Over the coming weeks, thousands of people will leave the Labour Party, and I will be one of them. Most have been party members for years. Some, like me, for decades. And they will leave because they conclude, in both sorrow and some anger, that the party they love has left them, and to remain only sustains what Labour has turned into.
These members are being replaced of course. But they’re being replaced by entryists using Labour to promote their own radical political philosophies. Some come from the Green Party at the more respectable end of the spectrum, but more come from Marxist and Trotskyist organisations unrecognisable and unpalatable to the British public.
One of the biggest myths about Labour is that it is has ever been (other than for a short period in the early eighties) a radical socialist party. As Harold Wilson said, “the Labour Party owes more to Methodism than to Marxism”. It was Labour that developed Britain’s first nuclear weapons, Labour that joined Nato, Labour that implemented the harsh post-war austerity programme, and Labour which – working with our great capitalist allies in the US – put in place Britain’s robust foreign policy position against the socialist Soviet Union. Whereas those who have now taken over the party think that the wrong side won the Cold War.
We departing members share the views of the mainstream, moderate people of Britain. We look in alarm at increasing disparities of wealth. But that doesn’t mean we want to smash the system. We know the market economy is the bedrock of our prosperity, we just want to make it work more fairly. We are patriotic, and want a robust response to the threats of radical Islamism, not a leader who calls Hamas his friends. We support a proactive and – at times – muscular foreign policy. Not a party that seems closer to Putin than to Obama.

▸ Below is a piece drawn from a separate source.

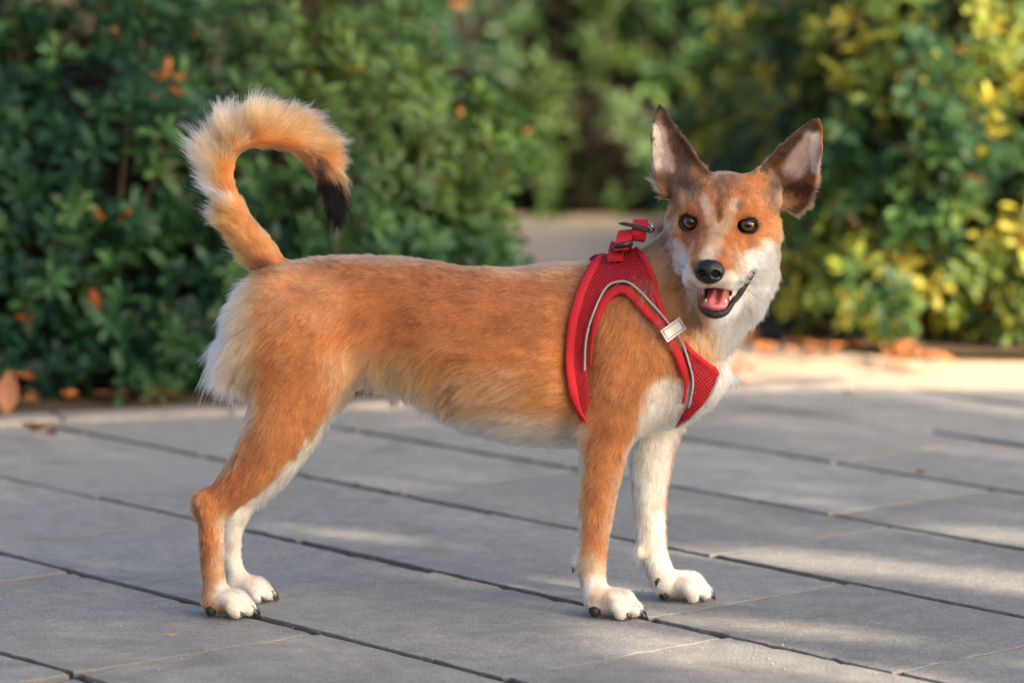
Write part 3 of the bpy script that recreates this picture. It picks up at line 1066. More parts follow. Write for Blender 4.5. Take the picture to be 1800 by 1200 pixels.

I joined Labour when Tony Blair was the leader, and was privileged enough to go on to work in 10 Downing Street. People like me are devil-incarnate for the extremists running the show today. They will doubtless denounce me, the son of a postman who grew up on a council estate, as yet another Red Tory and scream good riddance. So be it.
Never before has a centre-left party been so needed, and never has the political space at the centre been so vast. The extremism of Labour is obvious. But we also have a government on course for taking Britain out of the Single Market as well as the EU, because it is determined to put its own ideology before the pragmatic national interest.
Theresa May may well be a kind and decent woman, but anyone who leads the Conservatives will inevitably be pushed by its MPs, members, and the party’s all-powerful donors to run a government for the few not the many.
The vacuum at the heart of British politics must be filled with a mainstream party of the centre and centre-left. A party determined to secure the closest possible relationship with the EU in the post-Brexit world. A party determined to marry economic prosperity with social justice. A party determined to fix practical problems like building more homes, improving state schools and properly resourcing the NHS in a pragmatic, non-ideological way.
Labour was all of those things once. It isn’t now. And this week, thousands will conclude it can never be again. We can either leave Britain’s future to the radicals of the left and right. Or we can start again with a new party in the centre. I vote for the latter.